Challenge
Within the records below, reproduce without change the lines from the line that has "('l', .4, .55, .5, .99)])" through the line that has "carton('F4', 'book_carton', 'carton", and only those.

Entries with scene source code
····················
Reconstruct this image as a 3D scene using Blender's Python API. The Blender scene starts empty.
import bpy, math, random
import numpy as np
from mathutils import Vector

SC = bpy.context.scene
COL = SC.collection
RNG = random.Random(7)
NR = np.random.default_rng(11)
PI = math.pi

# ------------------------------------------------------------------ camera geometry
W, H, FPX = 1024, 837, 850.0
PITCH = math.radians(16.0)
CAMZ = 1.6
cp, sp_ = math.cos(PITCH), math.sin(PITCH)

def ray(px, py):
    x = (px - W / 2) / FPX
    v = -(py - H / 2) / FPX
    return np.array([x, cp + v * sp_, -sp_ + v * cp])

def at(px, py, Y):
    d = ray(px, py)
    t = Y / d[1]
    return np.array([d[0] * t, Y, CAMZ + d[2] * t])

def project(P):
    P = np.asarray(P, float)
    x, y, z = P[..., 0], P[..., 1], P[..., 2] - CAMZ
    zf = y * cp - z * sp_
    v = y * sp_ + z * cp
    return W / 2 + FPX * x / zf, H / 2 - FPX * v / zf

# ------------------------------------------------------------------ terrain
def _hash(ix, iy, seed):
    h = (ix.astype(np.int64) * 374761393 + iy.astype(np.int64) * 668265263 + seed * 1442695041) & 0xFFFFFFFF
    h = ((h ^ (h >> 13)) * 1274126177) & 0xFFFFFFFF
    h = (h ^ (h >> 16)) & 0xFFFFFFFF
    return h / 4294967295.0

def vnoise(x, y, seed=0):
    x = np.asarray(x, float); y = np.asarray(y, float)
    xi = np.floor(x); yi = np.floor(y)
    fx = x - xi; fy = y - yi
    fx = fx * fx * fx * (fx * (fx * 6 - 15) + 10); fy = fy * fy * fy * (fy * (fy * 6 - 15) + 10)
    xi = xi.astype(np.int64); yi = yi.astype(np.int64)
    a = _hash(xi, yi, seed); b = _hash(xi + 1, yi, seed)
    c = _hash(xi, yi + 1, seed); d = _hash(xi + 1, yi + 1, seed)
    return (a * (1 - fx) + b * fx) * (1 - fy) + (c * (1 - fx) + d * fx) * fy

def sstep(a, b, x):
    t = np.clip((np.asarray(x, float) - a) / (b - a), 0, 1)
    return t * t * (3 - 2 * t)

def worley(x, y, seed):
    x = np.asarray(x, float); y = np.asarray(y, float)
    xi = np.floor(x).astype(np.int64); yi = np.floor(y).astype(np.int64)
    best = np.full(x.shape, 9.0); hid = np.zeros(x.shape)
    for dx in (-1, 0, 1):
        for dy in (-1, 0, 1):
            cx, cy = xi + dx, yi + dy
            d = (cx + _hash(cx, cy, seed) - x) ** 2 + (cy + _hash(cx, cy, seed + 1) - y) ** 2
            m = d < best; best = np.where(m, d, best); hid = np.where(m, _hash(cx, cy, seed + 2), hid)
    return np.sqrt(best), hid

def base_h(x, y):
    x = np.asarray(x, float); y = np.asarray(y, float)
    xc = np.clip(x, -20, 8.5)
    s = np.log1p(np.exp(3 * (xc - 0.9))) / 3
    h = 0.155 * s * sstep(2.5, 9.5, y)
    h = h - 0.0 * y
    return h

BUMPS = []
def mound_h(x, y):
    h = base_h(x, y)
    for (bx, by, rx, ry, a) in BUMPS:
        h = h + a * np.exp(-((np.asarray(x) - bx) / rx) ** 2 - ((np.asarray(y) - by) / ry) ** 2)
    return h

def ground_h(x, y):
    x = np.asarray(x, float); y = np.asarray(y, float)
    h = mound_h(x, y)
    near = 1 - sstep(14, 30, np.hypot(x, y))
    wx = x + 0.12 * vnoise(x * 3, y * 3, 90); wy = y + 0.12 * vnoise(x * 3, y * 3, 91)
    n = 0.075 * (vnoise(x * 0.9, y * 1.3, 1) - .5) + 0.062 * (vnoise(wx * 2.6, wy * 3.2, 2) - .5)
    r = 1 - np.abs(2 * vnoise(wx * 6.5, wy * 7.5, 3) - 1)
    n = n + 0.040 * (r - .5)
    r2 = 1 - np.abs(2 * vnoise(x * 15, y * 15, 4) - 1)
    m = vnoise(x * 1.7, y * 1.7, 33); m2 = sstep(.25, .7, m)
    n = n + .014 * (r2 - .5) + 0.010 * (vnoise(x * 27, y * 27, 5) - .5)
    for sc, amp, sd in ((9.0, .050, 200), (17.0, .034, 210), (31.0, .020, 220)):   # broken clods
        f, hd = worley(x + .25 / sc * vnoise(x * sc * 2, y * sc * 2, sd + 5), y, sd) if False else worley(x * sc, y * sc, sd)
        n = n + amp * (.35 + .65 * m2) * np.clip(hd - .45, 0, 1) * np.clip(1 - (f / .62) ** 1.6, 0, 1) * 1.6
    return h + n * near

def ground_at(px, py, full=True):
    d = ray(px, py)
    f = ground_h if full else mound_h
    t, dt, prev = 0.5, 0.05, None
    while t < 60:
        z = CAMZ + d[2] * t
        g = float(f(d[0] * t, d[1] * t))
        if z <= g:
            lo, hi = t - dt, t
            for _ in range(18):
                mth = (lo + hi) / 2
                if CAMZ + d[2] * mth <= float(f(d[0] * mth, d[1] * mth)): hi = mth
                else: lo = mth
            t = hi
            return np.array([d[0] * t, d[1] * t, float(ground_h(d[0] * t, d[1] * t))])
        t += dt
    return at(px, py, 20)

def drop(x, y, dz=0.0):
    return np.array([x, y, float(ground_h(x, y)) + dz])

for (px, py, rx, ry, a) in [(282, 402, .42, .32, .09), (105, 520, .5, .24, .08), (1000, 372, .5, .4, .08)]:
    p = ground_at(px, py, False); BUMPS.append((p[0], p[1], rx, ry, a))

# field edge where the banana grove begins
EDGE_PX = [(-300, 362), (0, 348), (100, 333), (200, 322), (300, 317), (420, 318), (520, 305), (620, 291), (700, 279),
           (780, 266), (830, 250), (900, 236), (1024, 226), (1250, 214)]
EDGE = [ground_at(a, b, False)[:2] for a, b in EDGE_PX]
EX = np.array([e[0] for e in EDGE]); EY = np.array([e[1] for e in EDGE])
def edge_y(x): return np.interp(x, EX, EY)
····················
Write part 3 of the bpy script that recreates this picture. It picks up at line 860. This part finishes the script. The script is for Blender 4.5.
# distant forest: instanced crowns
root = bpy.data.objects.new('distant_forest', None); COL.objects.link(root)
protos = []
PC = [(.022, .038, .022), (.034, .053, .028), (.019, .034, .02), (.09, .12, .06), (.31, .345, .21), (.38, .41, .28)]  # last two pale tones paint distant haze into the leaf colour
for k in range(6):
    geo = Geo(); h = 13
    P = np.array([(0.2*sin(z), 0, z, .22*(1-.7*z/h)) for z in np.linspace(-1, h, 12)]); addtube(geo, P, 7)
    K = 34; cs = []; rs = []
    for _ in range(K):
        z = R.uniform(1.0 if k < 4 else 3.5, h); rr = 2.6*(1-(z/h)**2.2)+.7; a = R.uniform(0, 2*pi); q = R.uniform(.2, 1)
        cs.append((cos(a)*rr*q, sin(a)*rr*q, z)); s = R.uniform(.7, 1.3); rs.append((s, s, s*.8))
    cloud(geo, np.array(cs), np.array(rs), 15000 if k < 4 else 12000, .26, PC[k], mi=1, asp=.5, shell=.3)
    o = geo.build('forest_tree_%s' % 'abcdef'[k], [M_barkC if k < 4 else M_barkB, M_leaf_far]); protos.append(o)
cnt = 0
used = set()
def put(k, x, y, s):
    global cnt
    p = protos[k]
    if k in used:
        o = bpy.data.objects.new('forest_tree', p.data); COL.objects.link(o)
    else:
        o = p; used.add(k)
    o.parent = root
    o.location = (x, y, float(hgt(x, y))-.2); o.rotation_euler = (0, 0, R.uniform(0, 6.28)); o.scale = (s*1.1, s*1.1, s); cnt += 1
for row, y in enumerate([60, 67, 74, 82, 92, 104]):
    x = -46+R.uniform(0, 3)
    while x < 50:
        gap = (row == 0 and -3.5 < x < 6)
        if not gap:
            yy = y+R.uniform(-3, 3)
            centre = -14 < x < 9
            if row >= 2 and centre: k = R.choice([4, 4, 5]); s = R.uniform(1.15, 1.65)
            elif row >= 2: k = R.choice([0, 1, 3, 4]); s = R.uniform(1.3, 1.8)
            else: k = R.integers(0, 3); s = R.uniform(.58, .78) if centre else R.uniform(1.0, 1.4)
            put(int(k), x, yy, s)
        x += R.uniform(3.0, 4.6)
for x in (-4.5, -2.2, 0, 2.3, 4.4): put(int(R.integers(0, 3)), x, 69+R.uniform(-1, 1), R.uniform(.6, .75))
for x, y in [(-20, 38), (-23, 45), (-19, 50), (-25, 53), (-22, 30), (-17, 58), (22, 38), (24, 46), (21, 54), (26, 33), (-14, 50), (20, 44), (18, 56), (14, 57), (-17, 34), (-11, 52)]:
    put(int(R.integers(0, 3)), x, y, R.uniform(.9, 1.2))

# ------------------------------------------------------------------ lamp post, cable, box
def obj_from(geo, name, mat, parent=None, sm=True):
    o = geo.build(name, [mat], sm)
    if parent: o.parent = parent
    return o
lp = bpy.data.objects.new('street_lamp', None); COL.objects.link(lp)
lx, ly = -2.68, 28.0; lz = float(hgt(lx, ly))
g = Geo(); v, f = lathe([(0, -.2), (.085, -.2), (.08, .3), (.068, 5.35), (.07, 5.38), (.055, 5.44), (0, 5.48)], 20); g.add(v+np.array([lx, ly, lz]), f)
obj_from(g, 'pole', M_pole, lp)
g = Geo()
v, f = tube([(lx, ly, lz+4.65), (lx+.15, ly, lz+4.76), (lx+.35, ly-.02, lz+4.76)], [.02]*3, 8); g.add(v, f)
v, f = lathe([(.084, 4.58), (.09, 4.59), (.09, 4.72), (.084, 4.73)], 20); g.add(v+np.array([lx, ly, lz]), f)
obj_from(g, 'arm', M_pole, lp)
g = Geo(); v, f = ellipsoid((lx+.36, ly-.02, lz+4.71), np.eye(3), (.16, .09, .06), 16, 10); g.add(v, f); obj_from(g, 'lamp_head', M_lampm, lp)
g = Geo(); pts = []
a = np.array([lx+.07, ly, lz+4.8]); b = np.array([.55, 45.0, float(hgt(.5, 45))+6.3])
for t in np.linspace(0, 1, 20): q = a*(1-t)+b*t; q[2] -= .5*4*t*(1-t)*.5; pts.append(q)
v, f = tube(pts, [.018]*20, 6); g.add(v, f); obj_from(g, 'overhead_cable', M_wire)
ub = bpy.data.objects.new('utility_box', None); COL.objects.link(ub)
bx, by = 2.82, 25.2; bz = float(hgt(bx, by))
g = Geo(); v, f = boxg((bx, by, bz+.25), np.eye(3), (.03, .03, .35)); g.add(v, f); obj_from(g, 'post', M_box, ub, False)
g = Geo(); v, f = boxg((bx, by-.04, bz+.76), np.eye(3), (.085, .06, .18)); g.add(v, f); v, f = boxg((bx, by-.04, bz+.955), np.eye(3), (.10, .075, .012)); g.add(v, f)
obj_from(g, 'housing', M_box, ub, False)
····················
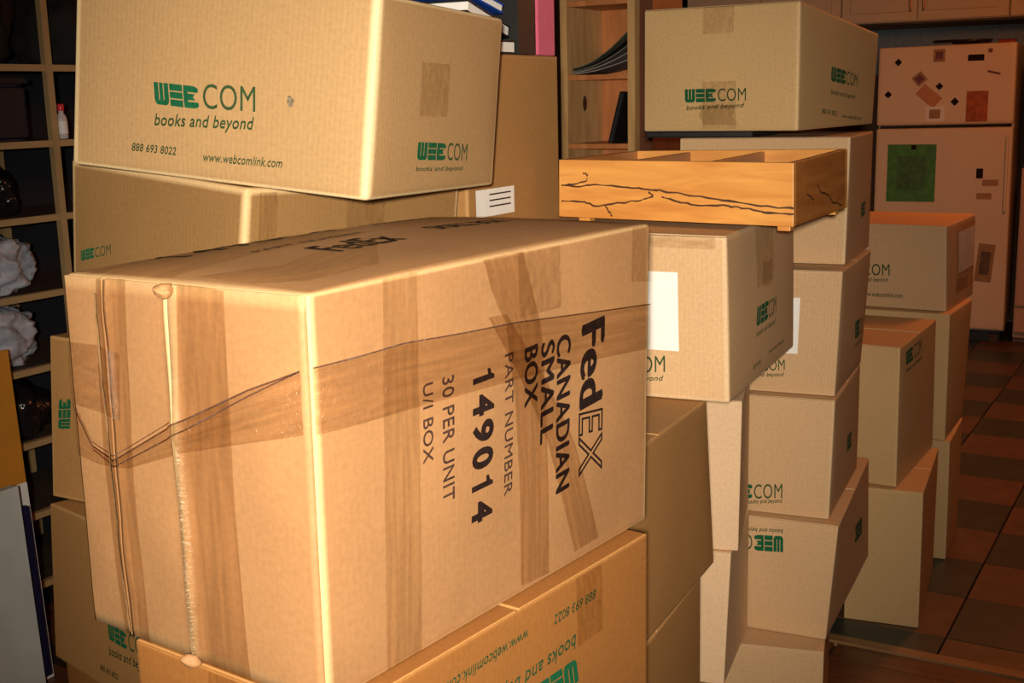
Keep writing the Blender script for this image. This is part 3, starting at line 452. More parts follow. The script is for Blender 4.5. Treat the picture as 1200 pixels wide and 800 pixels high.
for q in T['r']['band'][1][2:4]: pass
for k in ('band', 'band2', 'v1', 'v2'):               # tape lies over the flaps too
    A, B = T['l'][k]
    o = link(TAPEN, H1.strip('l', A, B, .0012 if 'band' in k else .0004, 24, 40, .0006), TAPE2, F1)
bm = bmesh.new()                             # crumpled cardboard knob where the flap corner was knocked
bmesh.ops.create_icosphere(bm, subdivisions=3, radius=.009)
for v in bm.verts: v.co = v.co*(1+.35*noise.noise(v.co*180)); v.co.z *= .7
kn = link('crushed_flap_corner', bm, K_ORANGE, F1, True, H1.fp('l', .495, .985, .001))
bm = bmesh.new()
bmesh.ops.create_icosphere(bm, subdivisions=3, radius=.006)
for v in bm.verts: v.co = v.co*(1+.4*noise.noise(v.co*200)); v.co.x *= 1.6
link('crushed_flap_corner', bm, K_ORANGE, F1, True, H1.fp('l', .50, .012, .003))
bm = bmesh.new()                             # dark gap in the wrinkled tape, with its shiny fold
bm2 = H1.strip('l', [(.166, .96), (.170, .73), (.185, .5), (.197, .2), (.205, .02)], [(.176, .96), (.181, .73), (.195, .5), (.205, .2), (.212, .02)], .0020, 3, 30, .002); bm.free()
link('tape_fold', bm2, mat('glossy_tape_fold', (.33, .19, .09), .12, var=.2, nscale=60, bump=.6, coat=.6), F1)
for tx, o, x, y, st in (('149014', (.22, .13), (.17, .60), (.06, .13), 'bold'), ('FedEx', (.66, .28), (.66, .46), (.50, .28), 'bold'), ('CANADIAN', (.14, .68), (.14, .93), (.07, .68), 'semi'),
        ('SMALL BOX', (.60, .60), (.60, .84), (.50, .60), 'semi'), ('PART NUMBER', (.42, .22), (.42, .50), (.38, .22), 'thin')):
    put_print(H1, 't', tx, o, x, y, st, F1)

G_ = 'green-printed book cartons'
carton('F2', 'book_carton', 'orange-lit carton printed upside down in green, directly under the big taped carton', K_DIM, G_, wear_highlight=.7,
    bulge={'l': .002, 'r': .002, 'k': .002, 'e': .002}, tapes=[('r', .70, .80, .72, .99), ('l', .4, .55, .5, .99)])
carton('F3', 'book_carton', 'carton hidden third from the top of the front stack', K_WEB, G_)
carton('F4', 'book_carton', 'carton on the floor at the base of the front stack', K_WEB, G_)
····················
Answer to this problem
    bulge={'l': .002, 'r': .002, 'k': .002, 'e': .002}, tapes=[('r', .70, .80, .72, .99), ('l', .4, .55, .5, .99)])
carton('F3', 'book_carton', 'carton hidden third from the top of the front stack', K_WEB, G_)
carton('F4', 'book_carton', 'carton on the floor at the base of the front stack', K_WEB, G_)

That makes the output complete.